Hooooooly moly though, I won't be reading volume two for awhile, this was dense.
Although this book was quite an eye-opener as I previously knew little about Yeats I did find it a little bit of an overload. There seemed to be an enormous amount of detail, all referenced and catalogued, and it felt like a lot of repetition as he revised and re-revised his own work. I felt that I was missing the forest because of the wood. This means this is probably a wonderful source for those who are Studying Yeats and know much of the background. A bit of a struggle for me but what impressed me was the seances and beliefs in fairies as well as the backbiting and scrapping within the Abbey theatre which sounds like a really bad AmDram society. Not exactly a fawning biography, this is a warts and all story.
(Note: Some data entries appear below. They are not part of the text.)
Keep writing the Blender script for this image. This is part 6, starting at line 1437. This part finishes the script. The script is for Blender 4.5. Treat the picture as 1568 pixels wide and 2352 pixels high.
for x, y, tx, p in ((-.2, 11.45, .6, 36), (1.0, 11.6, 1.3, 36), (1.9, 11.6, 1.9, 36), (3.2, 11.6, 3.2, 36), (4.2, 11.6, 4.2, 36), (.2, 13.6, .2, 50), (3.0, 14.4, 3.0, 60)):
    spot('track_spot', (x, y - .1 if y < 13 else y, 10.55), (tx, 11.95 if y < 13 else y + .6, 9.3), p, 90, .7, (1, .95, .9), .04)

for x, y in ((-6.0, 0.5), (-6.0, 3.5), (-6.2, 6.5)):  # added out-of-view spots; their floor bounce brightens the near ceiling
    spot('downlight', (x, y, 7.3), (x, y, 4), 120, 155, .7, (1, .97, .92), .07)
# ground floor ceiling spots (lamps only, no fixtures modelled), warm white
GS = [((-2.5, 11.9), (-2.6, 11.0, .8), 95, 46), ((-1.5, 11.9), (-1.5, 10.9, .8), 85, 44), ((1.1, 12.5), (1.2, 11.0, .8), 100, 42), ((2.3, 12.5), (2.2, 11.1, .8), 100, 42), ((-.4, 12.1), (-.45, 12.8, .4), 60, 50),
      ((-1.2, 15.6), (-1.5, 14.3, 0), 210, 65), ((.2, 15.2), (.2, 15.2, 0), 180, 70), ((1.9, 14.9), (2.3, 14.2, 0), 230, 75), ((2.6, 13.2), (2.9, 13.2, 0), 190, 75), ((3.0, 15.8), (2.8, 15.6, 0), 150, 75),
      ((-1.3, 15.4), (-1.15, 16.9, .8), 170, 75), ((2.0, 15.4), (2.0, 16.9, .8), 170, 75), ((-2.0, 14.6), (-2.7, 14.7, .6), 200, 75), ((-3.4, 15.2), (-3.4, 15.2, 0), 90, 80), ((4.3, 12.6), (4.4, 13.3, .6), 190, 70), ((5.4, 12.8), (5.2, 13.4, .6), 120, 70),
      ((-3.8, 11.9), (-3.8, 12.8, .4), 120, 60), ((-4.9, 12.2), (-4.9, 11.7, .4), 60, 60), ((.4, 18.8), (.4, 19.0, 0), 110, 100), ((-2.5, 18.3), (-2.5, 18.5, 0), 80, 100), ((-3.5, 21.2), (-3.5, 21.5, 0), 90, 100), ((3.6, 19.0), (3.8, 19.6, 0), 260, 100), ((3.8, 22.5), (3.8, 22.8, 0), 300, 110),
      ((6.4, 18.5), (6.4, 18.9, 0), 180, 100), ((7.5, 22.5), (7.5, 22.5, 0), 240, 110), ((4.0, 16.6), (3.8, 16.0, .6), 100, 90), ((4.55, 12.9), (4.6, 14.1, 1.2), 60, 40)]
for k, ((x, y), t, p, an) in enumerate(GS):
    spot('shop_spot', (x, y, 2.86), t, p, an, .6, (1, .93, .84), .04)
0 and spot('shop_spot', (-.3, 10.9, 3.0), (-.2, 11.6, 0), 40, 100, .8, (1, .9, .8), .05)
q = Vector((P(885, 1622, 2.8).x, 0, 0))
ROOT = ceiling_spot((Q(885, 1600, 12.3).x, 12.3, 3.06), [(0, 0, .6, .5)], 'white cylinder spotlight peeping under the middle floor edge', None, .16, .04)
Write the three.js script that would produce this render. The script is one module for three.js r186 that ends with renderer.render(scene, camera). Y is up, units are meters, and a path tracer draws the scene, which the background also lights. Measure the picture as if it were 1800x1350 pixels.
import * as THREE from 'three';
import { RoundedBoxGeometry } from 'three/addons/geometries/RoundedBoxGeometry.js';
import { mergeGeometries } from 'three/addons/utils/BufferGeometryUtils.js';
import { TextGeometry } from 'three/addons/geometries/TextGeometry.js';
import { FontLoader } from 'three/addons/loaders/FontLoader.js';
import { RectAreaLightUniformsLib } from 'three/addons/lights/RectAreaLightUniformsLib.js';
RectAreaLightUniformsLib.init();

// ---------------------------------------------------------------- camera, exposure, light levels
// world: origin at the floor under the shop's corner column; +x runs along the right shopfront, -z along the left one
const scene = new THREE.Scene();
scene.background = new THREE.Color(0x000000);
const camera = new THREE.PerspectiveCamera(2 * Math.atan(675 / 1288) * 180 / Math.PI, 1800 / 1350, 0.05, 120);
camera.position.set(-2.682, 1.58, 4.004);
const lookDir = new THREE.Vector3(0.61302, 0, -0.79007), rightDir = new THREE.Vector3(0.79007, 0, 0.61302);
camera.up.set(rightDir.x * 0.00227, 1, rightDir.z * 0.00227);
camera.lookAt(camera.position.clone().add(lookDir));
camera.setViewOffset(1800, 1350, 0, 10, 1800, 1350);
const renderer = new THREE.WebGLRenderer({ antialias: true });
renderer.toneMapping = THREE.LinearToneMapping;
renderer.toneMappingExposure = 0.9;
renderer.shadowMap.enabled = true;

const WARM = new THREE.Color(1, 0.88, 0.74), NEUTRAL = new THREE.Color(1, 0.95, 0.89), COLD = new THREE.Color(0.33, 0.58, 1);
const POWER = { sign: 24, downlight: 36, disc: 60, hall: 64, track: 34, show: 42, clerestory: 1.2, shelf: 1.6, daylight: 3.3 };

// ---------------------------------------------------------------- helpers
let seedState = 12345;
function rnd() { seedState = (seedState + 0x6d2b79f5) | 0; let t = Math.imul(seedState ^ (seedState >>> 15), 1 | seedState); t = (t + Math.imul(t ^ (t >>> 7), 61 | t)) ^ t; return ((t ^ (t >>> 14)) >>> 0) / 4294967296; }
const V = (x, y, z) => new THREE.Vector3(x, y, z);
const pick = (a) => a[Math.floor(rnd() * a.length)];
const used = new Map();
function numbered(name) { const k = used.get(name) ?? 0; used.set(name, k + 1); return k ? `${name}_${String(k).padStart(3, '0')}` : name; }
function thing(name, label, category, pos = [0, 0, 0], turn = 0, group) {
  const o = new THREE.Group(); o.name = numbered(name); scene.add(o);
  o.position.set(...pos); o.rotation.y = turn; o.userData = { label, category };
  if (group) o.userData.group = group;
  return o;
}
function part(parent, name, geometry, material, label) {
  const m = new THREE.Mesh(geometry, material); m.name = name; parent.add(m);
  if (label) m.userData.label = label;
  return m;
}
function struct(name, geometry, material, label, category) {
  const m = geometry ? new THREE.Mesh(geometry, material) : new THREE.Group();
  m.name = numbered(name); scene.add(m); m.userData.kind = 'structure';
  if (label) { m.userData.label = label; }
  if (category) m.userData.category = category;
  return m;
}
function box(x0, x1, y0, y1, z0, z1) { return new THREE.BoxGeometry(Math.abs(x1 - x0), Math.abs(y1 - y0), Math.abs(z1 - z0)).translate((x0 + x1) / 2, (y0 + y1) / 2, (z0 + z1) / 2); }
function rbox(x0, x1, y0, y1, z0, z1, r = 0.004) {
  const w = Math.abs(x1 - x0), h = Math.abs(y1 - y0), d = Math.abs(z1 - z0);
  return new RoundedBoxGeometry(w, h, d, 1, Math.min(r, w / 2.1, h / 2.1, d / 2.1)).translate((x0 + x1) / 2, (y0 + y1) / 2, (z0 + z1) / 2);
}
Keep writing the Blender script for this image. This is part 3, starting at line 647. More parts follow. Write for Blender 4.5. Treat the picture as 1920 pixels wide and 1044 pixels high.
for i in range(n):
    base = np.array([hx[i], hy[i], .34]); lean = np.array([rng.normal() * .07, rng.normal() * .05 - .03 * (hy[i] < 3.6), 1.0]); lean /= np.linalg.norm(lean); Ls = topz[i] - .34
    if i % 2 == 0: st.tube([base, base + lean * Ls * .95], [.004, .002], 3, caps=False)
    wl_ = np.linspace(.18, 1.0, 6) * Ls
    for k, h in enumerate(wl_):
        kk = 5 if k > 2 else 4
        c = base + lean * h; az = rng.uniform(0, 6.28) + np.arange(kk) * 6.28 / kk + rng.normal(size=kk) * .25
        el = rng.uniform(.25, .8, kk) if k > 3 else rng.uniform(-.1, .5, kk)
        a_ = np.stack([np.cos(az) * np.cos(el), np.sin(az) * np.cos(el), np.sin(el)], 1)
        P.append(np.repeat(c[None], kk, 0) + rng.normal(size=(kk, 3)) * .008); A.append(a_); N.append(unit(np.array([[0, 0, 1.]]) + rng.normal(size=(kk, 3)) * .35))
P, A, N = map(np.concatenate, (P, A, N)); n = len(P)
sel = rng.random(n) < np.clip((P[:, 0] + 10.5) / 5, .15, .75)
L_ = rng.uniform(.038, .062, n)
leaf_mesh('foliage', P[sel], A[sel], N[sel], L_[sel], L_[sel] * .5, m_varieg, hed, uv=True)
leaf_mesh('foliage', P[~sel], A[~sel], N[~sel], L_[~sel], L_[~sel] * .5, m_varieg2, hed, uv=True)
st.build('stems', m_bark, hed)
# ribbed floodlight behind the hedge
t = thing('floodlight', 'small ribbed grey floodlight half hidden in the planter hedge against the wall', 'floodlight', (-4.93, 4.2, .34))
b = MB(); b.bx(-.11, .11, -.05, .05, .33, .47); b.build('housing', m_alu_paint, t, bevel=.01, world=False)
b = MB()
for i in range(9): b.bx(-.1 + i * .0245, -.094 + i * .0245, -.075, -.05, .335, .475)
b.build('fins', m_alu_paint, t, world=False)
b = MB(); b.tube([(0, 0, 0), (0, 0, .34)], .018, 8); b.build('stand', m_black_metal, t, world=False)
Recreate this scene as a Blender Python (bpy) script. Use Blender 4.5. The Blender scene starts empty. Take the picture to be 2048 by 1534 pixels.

I have abandoned this book because I have lost my copy. If I find it I will take it up again. It was difficult but I was going to read it and I am disappointed that this is not going to happen. I only had vol 1 of a two vol work.
I was prompted to read this after seeing Foster interviewed by Bob Geldof in his terrific BBC programme about Yeats. It is authoritative and rewarding. As so often though it reminds me that it is that art more than the artist which merits attention.
Presumes a solid knowledge of Irish history. This is an historian's take on Yeats, rather than that of a literary critic. Follows the thread of Yeats' life rather than coming at it through the poems.
This is scintillating. A mine of information on a much loved poet and author. It is packed full of history, as well as being an absorbing autobiography.